Mantan Direktur Bank Dunia ini pun menjelaskan perekonomian Indonesia sudah menunjukan tren yang baik, terlihat dari data realisasi sampai kuartal III-2017 yang mana pertumbuhan ekonomi tumbuh ke level 5,06 persen dari yang sebelumnya sebesar 5,01 persen. Dia pun mengatakan, bahwa untuk mencapai asumsi yang telah ditetapkan dalam APBNP 2017 tidak mudah lantaran masih adanya bayangan risiko dari global.
“Ekonomi global akan baik, namun masih terbayang risiko dan perubahan, serta beberapa faktor yang menjadi risiko,” jelasnya.
Beberapa tantangan dari ekonomi global yang disebut Menteri Sri Mulyani seperti, perubahan arah perekonomian China, kebijakan proteksionisme, reformasi perpajakan yang dilakukan Amerika Serikat (AS).
“Adanya rebalancing RRT (Republik Rakyat Tiongkok/China) mempengaruhi dunia, lalu arah kebijakan The Fed kita melihat kepemimpinan yang baru ada perubahan arahnya sendiri di AS yang pengaruhi dunia,” kata dia.
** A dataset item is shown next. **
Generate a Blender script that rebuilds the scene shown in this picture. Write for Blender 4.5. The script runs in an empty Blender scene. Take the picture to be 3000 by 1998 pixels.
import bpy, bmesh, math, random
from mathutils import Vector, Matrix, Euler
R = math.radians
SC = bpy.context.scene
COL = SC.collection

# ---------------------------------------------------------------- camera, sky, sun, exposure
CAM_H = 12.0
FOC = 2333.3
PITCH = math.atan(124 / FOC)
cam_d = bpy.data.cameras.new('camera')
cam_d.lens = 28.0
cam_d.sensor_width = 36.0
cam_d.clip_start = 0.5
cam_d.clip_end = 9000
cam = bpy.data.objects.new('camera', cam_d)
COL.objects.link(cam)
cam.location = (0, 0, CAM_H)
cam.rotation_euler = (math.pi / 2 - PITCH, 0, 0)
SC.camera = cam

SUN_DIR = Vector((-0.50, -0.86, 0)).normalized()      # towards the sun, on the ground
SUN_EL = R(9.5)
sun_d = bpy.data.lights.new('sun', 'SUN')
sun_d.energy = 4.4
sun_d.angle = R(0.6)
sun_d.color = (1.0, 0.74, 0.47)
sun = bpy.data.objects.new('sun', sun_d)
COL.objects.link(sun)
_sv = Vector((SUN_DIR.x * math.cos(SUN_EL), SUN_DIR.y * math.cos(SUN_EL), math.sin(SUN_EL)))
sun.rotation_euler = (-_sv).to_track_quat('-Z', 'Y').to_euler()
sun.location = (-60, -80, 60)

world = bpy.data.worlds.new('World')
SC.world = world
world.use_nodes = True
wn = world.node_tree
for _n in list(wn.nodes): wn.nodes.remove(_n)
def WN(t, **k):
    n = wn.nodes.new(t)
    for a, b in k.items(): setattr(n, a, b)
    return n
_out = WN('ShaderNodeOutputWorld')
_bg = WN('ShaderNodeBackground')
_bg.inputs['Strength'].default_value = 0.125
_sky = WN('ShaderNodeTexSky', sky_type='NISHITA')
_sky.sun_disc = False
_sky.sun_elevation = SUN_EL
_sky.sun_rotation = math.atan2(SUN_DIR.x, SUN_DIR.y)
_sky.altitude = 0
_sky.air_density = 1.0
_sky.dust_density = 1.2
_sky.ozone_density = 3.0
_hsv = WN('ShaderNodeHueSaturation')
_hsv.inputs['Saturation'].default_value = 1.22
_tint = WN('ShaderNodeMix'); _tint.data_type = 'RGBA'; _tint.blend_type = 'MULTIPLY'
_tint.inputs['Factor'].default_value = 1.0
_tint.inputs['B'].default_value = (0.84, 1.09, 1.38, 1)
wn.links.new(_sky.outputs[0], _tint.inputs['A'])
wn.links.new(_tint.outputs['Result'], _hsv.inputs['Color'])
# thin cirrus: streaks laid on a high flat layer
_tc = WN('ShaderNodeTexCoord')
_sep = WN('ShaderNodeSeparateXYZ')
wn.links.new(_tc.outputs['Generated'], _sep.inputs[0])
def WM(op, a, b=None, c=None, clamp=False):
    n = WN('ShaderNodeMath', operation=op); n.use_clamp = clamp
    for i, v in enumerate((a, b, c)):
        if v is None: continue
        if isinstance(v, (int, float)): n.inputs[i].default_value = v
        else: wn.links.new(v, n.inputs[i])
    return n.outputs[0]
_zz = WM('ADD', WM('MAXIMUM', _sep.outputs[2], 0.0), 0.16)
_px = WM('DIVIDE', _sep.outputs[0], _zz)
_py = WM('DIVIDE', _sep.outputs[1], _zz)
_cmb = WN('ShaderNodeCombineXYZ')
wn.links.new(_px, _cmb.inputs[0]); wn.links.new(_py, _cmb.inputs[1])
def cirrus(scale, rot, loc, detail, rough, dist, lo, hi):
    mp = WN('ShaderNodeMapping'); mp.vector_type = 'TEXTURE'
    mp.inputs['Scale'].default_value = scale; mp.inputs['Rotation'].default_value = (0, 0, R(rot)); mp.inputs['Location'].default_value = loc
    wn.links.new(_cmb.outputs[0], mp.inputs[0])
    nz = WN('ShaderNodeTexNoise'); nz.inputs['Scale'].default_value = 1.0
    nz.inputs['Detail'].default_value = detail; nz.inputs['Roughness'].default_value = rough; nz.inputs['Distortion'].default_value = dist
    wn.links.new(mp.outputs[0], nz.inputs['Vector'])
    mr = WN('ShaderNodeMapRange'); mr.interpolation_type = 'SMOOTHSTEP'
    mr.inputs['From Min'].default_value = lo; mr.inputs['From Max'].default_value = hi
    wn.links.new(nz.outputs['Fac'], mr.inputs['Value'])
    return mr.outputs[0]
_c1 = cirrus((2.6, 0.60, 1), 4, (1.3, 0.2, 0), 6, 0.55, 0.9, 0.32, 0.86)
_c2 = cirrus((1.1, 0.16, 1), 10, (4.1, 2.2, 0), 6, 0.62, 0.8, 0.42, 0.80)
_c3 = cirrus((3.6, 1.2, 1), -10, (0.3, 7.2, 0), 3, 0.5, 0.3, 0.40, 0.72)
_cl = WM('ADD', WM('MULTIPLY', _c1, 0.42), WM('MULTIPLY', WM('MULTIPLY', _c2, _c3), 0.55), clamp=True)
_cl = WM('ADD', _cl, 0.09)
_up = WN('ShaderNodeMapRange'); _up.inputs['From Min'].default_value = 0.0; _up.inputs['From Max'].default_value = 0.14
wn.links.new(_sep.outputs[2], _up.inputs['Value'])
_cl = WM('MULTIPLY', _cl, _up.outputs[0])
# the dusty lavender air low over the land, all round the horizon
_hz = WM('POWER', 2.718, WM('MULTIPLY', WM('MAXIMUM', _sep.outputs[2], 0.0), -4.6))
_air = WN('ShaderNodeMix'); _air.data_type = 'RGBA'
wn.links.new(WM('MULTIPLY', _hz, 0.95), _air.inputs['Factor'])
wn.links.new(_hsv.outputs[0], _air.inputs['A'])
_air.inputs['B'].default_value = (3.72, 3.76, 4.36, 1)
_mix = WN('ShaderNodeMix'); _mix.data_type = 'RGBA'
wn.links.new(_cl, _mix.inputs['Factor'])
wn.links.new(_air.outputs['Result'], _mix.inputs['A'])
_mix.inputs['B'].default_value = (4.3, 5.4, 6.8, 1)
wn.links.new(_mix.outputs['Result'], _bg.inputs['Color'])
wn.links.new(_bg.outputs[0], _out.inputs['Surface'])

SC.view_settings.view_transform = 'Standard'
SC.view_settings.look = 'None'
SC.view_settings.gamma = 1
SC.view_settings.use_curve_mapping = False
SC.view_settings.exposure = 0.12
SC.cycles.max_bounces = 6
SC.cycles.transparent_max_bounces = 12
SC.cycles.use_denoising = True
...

Risiko global yang masih membayangi ekonomi Indonesia juga berasal dari negara-negara di daratan Eropa yang secara politik jauh dari stabil. Salah satunya Jerman yang belum mampu membentuk pemerintahan yang baru pasca pemilu, meskipun secara ekonomi stabil.
“Maka mungkin dalam kami mengelola ekonomi ke depan, jadi kita lihat arah kebijakan di AS, Eropa, Cina, Kemenkeu juga akan perbaiki sistem informasi dan data dengan format konsolidasi,” tandasnya.